Sherifa Zuhur, a historian of Egypt’s music and society and director of the Institute of Middle Eastern, Islamic and Strategic Studies in Los Angeles, notes “it all depends on the venue.” Weddings were long the most important stage forshaabi musicians, yet over time, some gatherings became more constrained, and live performers grew less common.
“The wedding parties became segregated. Some of them stopped hiring musicians at all. So the real wedding musicians, the ones who could play what people request all night long, have dwindled.”
Shaabi singers draw inspiration from her work, adjusting tempo and rhythm to suit modern audiences, but performing her songs requires mastery. In earlier decades deeply attentive listeners—the sammi’ah, as A.J. Racy, a professor of ethnomusicology at the University of California, described them—would propel tarab performances with perfectly timed, audible reactions.
Such connoisseurs still exist, though in far smaller numbers today, highlighting both Umm Kulthum’s enduring presence and the changing landscape of live music in Cairo.
Sophie Frankford, an anthropologist of music at King’s College, London, observes how her songs are adapted, transformed and sometimes deliberately reimagined. Her current research focuses on rethinking music and modernity in the Middle East, particularly Egypt. She notes that popular shaabi ensembles performing at weddings and public celebrations sometimes play “shaabified” versions of Umm Kulthum songs.

A high-end art shop in Cairo displays a poster of Umm Kulthum on its door.
Banning Eyre
“They will play it a bit faster or play it with a heavy maqsoum beat behind it.” Shaabi star Mahmoud al-Leithy quotes Umm Kulthum in his song “Atawi,” which has racked up millions of views on YouTube, in part thanks to a playfully dramatic video.
As musicians continue to explore alternatives, Umm Kulthum’s presence remains a central reference point. Her melodies, phrasing and the emotional intensity of her performances still shape musicians’ approach—whether they reinterpret it, accelerate it for shaabiaudiences or deliberately move away from it to explore other voices.

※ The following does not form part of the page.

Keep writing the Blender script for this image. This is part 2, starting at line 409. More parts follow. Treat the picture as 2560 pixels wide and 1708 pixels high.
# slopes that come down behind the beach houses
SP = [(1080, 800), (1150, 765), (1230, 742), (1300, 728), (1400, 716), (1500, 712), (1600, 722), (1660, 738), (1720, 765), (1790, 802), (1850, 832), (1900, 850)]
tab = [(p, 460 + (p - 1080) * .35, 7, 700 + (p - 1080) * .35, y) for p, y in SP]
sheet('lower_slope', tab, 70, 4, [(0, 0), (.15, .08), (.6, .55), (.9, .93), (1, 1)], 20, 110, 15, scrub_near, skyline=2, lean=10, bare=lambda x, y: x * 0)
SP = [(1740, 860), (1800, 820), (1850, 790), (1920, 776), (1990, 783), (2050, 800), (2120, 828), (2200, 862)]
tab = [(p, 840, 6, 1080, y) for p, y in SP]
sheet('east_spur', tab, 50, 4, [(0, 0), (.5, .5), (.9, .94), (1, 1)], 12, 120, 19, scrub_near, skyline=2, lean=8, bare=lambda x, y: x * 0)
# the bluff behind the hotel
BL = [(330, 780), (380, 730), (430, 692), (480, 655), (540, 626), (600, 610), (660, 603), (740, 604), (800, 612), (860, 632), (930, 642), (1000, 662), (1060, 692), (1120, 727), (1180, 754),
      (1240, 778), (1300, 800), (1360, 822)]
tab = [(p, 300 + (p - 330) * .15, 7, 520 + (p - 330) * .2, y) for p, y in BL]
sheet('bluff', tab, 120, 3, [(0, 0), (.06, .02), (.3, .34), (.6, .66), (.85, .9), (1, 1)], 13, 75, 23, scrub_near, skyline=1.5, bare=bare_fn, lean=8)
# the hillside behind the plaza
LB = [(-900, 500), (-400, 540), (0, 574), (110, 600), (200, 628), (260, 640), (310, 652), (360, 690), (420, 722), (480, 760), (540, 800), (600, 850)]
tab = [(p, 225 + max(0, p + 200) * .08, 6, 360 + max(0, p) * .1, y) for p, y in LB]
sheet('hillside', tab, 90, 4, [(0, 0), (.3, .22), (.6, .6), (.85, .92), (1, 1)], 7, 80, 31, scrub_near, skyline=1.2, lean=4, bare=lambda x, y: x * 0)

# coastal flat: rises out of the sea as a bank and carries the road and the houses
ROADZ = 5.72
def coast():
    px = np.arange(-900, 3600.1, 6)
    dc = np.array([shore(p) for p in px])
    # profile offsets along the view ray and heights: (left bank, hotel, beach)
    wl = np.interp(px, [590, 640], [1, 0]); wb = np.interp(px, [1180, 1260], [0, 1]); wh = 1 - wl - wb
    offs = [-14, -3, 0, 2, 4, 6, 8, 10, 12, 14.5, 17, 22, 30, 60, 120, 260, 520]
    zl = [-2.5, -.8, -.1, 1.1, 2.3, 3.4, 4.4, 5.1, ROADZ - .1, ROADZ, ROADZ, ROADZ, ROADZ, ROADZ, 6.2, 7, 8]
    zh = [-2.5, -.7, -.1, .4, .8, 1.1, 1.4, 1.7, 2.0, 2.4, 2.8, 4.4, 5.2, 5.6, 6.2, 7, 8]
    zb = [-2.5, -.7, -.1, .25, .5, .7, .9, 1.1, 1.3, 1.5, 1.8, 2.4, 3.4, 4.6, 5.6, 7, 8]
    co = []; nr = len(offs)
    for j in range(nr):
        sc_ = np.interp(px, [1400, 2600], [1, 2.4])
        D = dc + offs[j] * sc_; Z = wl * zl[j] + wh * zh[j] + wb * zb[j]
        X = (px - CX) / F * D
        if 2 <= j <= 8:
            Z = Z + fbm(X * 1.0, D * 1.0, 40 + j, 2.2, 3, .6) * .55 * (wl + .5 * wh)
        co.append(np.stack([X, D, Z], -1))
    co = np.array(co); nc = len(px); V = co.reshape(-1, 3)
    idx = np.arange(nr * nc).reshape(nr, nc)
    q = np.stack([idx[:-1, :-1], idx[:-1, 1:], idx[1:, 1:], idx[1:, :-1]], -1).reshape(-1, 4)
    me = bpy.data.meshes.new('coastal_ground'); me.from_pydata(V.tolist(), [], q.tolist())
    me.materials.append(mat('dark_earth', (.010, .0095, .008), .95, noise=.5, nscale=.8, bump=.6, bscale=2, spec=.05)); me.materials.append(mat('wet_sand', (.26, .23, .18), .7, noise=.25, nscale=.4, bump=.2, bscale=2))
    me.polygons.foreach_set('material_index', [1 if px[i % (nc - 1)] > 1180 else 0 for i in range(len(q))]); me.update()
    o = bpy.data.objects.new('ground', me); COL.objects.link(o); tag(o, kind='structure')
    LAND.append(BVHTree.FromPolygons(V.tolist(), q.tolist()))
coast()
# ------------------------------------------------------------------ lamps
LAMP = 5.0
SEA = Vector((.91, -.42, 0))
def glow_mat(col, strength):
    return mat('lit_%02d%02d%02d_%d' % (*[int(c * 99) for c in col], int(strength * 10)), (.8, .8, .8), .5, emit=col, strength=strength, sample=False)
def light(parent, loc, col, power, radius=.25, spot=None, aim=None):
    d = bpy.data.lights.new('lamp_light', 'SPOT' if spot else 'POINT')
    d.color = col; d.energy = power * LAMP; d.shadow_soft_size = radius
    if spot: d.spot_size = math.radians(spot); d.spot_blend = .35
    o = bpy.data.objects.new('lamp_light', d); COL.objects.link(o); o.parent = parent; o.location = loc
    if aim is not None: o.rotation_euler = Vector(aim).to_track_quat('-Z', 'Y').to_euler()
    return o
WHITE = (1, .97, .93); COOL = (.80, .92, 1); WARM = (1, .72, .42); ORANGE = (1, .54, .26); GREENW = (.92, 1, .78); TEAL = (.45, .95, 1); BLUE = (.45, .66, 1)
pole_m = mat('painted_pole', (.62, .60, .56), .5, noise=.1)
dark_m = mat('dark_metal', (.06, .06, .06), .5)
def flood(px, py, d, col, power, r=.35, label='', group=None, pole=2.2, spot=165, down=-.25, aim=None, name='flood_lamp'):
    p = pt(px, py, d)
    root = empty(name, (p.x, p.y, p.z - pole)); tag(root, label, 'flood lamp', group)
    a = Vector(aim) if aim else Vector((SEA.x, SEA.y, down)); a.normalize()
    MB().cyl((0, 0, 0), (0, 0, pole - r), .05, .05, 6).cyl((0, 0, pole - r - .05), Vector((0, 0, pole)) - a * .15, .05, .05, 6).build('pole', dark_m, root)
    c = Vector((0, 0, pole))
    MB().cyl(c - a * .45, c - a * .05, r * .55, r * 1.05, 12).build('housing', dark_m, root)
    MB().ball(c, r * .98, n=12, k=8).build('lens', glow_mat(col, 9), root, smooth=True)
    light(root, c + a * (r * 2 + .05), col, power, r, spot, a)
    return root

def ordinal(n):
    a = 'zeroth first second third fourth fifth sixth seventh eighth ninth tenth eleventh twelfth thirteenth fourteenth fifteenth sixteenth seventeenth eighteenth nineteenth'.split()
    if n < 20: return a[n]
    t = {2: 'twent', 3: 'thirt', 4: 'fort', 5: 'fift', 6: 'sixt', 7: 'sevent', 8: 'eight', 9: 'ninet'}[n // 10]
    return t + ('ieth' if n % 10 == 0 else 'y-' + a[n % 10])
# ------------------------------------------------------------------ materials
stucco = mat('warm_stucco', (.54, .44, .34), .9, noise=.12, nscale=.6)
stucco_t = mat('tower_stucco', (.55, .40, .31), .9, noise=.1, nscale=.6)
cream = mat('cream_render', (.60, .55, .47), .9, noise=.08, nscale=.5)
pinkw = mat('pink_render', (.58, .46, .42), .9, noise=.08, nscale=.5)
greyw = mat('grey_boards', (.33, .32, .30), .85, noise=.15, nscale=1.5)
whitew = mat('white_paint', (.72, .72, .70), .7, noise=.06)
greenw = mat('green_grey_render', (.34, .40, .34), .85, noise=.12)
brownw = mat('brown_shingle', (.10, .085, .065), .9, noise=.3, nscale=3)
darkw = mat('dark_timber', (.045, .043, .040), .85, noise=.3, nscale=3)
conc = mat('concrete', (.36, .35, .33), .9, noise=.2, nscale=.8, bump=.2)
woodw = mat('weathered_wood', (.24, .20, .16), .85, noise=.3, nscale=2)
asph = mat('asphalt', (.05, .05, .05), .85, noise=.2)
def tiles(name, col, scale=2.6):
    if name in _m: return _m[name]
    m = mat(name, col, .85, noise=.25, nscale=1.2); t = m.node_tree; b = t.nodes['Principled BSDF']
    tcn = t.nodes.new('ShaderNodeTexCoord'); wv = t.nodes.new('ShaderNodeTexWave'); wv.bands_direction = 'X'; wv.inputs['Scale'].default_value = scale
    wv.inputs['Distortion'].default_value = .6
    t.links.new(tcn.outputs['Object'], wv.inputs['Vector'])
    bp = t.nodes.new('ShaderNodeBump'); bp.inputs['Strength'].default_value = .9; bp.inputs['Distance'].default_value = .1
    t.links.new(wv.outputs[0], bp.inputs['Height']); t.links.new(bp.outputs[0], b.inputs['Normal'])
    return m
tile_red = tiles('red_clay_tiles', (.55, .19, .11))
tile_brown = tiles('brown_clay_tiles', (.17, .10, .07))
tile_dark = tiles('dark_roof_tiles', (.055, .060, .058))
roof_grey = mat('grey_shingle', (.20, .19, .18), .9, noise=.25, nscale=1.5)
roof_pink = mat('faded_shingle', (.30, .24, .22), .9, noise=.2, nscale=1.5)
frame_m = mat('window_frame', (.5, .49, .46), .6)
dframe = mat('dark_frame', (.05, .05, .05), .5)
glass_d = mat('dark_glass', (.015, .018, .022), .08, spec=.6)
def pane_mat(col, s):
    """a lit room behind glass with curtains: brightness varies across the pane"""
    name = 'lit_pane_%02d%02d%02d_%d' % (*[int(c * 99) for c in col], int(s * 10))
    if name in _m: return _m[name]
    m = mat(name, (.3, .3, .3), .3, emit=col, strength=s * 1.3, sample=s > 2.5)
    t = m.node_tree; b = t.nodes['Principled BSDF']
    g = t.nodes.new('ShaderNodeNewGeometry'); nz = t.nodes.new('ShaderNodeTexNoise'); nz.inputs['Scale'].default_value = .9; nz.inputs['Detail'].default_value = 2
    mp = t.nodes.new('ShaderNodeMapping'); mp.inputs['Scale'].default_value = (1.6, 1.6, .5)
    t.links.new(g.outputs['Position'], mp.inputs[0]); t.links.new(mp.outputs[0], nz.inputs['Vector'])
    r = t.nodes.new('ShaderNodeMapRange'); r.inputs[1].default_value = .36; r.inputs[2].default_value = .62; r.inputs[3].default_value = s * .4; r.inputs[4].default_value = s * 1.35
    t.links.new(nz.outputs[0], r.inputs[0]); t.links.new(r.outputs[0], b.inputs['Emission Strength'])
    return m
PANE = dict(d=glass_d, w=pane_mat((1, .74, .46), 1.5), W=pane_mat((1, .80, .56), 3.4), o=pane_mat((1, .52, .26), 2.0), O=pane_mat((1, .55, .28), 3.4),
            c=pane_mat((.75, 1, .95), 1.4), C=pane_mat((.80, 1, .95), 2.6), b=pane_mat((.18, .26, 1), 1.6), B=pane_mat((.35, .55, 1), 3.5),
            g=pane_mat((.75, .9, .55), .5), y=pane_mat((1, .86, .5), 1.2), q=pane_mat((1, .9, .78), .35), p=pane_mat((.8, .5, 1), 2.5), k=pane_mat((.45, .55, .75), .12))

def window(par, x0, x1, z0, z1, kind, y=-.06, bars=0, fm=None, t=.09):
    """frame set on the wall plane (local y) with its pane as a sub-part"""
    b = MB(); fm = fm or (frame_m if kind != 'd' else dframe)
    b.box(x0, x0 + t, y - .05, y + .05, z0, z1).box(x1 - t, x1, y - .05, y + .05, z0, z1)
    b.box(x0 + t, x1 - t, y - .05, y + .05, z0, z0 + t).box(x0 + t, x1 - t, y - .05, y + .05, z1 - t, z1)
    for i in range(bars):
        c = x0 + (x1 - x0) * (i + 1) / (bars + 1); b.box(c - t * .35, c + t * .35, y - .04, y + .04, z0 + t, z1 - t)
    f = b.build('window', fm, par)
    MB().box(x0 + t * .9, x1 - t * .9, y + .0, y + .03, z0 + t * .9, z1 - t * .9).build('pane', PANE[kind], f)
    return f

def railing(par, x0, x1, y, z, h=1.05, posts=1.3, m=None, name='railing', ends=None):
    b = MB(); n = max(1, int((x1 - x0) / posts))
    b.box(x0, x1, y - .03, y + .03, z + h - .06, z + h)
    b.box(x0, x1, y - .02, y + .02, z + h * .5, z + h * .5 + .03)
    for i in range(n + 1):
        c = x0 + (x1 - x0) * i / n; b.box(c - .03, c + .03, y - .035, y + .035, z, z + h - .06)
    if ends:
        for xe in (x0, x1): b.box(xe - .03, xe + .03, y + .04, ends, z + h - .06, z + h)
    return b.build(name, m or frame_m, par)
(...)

Despite these modern takes on Umm Kulthum’s music, Fayrouz Karawya, a Cairo-based musician and scholar, insists an appreciation of the diva’s music is something one must grow into, but once it hits, it never leaves.
“We Egyptians have a long-standing conviction that you start to love Umm Kulthum after passing your adolescence,” she says. “You grow up, you fall in love. You hear her in taxis every night at 11 p.m. The songs keep accruing new meanings. Then you travel, and when you come back, you hear her voice and you know you’re home.”